* What the task requires:
Using the records that appear below, write out exactly the lines from the one with "What Blender Python" through the one with "for _o in list(bpy.data.objects): bpy.data.objects.remove(_o)", keeping both end lines.

** Start Provided data **

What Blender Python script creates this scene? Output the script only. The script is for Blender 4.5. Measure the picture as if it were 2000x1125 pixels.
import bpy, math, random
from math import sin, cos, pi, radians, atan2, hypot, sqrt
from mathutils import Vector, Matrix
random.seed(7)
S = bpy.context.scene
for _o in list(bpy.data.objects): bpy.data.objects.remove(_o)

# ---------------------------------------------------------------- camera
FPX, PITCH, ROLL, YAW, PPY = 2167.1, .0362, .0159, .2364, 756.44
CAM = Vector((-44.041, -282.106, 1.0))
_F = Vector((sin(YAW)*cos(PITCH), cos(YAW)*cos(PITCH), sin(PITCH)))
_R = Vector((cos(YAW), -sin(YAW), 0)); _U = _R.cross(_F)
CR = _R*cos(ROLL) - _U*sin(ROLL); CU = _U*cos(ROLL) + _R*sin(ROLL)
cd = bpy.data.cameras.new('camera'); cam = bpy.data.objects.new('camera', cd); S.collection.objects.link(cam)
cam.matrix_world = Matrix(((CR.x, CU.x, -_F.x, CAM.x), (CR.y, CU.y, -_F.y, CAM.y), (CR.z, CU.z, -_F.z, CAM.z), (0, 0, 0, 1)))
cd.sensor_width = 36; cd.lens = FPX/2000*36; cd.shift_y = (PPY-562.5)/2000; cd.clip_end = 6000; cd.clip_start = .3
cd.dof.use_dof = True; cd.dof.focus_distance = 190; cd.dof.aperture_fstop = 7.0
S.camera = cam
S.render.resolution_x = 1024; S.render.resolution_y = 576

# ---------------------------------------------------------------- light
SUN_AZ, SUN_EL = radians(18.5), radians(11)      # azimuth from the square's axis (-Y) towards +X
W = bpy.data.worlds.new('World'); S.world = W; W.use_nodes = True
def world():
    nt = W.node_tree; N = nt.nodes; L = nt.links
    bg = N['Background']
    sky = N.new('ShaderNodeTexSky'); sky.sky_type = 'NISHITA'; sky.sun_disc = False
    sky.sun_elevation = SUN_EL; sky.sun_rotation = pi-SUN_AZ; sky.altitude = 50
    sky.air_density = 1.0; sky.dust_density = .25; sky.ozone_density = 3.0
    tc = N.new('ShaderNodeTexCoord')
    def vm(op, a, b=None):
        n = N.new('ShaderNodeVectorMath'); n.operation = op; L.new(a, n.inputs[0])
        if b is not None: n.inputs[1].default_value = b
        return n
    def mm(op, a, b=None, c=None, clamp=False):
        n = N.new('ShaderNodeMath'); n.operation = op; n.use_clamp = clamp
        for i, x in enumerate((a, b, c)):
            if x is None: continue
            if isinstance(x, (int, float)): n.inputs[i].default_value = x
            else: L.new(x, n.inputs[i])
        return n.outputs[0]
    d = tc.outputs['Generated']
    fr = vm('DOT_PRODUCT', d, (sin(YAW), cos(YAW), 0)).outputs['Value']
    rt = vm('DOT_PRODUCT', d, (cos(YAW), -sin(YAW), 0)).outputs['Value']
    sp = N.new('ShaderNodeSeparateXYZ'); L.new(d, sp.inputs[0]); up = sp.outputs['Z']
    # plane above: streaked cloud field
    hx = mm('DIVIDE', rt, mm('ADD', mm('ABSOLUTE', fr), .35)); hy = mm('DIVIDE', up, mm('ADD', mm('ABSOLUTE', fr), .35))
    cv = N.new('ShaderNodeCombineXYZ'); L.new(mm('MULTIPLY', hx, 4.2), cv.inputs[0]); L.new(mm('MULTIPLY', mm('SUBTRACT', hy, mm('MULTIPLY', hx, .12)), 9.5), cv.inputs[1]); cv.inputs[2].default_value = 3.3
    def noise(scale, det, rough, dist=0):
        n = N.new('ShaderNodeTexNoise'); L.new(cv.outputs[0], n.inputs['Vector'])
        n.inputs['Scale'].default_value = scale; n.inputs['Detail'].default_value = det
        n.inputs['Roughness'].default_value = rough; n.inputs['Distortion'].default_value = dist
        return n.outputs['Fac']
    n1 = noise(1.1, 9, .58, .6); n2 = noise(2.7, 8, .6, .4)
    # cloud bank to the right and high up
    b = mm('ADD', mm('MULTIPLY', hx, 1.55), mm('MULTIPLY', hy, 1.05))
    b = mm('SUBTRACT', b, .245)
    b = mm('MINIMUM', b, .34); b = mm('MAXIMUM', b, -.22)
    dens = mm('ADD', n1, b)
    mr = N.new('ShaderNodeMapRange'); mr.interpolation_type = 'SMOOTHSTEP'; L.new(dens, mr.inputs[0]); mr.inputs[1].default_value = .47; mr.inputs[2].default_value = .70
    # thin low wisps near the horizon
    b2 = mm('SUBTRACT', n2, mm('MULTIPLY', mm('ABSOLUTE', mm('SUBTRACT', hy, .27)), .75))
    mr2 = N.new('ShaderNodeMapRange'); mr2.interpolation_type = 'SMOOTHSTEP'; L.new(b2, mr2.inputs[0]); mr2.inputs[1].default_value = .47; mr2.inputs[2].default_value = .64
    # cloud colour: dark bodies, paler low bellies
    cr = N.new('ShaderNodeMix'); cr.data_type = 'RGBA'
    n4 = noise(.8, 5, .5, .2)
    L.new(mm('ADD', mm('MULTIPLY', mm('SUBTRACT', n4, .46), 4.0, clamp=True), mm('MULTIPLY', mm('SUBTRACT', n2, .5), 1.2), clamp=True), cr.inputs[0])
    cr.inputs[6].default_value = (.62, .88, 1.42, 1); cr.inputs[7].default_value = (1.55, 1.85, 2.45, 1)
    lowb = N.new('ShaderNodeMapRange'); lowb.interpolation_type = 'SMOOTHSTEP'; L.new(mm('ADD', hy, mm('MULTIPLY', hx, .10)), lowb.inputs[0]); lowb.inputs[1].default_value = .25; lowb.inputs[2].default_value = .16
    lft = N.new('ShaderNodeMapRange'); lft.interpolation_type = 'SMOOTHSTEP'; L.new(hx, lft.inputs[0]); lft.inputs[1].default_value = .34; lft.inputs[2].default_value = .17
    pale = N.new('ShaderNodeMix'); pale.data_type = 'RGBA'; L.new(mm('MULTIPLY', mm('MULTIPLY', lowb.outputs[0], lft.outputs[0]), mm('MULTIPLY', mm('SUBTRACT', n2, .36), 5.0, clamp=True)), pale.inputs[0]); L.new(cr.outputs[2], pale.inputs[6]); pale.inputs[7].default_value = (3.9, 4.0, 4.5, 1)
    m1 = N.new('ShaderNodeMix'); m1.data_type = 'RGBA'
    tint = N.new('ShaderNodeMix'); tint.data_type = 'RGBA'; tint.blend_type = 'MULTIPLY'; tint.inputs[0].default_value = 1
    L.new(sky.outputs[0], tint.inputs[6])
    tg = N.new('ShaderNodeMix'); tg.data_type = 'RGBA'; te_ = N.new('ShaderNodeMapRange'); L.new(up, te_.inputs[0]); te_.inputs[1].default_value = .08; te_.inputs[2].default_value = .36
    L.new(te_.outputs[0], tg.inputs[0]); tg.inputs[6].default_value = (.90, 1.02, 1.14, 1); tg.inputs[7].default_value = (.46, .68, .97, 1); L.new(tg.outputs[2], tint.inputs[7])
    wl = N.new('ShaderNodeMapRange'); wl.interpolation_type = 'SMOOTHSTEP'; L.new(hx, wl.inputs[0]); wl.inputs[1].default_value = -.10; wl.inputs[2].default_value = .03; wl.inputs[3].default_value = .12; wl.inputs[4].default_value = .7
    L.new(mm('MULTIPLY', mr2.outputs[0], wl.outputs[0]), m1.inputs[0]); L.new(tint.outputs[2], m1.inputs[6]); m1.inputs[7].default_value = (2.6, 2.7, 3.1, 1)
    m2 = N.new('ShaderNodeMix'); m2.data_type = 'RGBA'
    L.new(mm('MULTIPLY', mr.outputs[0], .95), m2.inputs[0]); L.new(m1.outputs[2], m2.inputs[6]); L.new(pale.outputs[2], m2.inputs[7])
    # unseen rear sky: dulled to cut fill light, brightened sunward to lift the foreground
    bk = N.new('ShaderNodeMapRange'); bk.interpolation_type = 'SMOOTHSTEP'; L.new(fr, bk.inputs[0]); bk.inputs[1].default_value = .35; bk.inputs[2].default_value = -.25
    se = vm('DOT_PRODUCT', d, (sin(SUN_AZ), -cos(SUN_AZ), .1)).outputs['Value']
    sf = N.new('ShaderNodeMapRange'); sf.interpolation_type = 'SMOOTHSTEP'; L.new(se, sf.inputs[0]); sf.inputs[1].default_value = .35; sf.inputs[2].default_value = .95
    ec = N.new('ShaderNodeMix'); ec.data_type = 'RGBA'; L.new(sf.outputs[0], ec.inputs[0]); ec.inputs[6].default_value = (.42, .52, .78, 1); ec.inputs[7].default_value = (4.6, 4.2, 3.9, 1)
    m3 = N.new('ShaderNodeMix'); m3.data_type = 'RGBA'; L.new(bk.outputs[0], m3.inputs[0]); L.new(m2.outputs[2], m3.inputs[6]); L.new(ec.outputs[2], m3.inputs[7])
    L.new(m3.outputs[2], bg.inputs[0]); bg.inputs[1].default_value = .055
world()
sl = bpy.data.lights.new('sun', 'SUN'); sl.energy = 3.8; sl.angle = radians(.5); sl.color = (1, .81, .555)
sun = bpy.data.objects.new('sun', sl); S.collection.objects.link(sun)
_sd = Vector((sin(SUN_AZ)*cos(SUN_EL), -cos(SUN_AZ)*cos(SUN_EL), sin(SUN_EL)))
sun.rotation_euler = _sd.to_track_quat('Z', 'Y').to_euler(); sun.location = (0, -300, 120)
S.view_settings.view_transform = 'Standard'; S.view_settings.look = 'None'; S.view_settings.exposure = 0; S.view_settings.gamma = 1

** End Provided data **
** Start Provided data **

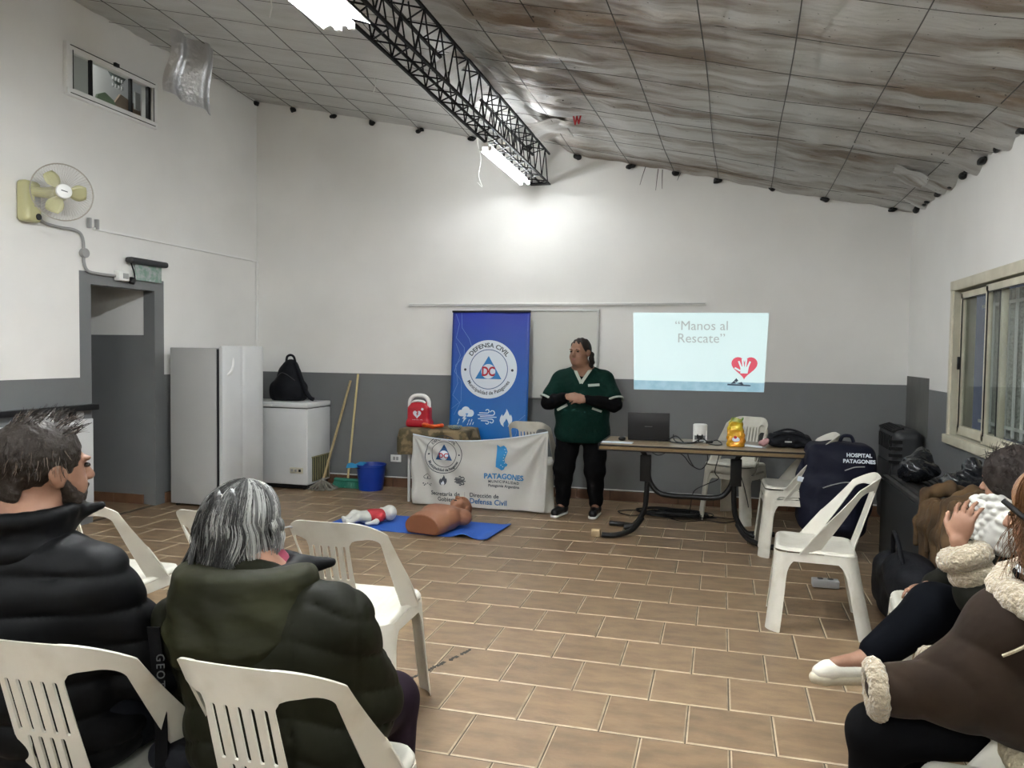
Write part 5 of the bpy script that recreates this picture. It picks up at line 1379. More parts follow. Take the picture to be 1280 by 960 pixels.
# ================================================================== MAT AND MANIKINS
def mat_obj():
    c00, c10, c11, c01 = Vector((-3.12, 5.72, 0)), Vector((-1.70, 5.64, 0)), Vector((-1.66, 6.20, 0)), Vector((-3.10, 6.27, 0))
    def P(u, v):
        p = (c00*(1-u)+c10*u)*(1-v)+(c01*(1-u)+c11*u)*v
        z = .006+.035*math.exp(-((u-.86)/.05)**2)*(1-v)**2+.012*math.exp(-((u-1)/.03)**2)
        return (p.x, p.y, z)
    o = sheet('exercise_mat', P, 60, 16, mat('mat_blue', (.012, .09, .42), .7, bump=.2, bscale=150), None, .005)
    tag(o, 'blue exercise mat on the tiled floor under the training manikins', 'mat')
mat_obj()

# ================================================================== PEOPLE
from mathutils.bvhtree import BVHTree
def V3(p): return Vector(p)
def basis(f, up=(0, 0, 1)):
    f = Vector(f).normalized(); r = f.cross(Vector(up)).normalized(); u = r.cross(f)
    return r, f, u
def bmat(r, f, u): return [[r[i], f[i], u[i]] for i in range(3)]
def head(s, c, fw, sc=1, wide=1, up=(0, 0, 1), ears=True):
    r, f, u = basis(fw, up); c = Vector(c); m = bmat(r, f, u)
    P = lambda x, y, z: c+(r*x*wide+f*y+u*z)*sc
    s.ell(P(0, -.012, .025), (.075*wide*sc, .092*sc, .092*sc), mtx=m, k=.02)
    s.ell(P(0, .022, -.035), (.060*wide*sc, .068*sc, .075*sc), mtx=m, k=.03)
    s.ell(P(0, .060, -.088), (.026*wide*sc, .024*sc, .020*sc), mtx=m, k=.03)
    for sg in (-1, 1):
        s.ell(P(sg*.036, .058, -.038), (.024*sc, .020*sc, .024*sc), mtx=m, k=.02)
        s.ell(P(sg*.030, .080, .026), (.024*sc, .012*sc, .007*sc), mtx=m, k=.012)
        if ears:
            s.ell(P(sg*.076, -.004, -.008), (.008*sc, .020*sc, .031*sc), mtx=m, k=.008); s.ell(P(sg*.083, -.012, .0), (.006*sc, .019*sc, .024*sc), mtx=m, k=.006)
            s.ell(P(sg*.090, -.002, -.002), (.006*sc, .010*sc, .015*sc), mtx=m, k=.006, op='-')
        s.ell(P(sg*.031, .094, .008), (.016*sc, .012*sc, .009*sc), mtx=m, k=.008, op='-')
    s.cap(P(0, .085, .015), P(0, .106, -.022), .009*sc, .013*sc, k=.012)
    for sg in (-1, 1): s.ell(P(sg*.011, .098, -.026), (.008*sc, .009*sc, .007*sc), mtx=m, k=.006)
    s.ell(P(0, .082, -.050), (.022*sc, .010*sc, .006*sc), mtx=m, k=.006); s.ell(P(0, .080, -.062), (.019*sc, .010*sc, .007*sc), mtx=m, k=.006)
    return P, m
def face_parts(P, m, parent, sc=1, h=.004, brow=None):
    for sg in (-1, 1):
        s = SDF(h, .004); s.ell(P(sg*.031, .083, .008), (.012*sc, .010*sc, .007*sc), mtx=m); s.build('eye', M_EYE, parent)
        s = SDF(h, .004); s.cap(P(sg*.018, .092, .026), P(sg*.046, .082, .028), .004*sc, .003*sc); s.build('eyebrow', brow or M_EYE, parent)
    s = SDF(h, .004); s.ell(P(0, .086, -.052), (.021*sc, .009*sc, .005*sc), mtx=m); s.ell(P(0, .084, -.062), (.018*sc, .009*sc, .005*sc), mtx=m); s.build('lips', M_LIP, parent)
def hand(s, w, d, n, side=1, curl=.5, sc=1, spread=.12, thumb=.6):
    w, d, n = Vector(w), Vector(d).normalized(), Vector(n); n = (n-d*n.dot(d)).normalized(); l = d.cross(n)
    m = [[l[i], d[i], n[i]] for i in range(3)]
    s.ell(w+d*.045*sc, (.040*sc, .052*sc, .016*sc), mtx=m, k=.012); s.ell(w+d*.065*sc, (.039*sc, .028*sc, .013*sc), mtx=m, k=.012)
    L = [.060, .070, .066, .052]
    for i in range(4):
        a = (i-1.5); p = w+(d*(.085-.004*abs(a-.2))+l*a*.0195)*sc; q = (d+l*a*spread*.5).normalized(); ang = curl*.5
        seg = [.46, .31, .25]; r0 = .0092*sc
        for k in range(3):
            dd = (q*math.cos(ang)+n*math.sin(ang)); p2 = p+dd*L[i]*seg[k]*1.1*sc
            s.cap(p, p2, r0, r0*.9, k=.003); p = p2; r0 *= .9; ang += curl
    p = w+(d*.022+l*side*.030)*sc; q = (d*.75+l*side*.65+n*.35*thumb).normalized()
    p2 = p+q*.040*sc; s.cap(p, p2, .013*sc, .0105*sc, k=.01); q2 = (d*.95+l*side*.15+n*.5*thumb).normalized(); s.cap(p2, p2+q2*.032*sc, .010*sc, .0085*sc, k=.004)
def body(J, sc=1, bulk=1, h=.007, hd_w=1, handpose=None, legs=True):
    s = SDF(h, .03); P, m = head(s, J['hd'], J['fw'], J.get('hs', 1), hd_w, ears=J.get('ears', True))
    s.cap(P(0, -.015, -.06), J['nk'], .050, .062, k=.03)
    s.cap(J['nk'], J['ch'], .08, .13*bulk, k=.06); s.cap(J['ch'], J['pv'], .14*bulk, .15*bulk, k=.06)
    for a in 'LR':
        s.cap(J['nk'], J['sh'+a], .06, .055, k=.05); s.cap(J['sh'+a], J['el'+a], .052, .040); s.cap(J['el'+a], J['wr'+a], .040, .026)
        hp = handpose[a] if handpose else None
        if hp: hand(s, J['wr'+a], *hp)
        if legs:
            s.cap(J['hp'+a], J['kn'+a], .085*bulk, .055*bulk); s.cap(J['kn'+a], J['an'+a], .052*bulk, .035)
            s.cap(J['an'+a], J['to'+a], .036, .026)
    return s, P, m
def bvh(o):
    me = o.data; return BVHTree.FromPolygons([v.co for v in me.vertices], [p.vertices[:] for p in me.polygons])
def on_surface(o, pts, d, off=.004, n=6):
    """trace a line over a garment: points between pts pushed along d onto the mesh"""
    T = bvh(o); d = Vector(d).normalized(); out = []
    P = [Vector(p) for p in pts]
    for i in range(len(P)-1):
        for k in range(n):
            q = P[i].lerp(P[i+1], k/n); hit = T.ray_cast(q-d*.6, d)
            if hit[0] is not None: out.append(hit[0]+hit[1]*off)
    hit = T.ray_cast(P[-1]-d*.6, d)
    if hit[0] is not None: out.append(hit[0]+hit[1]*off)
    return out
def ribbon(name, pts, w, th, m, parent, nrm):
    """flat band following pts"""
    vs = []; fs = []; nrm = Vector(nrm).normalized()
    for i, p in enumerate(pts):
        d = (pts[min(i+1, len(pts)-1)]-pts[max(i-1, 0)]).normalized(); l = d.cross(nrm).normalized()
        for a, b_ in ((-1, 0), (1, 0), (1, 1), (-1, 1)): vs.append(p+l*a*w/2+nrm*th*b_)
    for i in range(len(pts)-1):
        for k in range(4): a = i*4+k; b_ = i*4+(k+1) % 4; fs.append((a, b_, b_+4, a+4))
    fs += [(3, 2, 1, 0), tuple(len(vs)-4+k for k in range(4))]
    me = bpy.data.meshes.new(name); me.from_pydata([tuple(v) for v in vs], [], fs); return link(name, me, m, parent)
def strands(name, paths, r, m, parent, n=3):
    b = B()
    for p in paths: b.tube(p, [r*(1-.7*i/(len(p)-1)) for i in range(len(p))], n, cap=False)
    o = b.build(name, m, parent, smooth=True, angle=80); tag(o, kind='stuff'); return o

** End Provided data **

* Task output:
What Blender Python script creates this scene? Output the script only. The script is for Blender 4.5. Measure the picture as if it were 2000x1125 pixels.
import bpy, math, random
from math import sin, cos, pi, radians, atan2, hypot, sqrt
from mathutils import Vector, Matrix
random.seed(7)
S = bpy.context.scene
for _o in list(bpy.data.objects): bpy.data.objects.remove(_o)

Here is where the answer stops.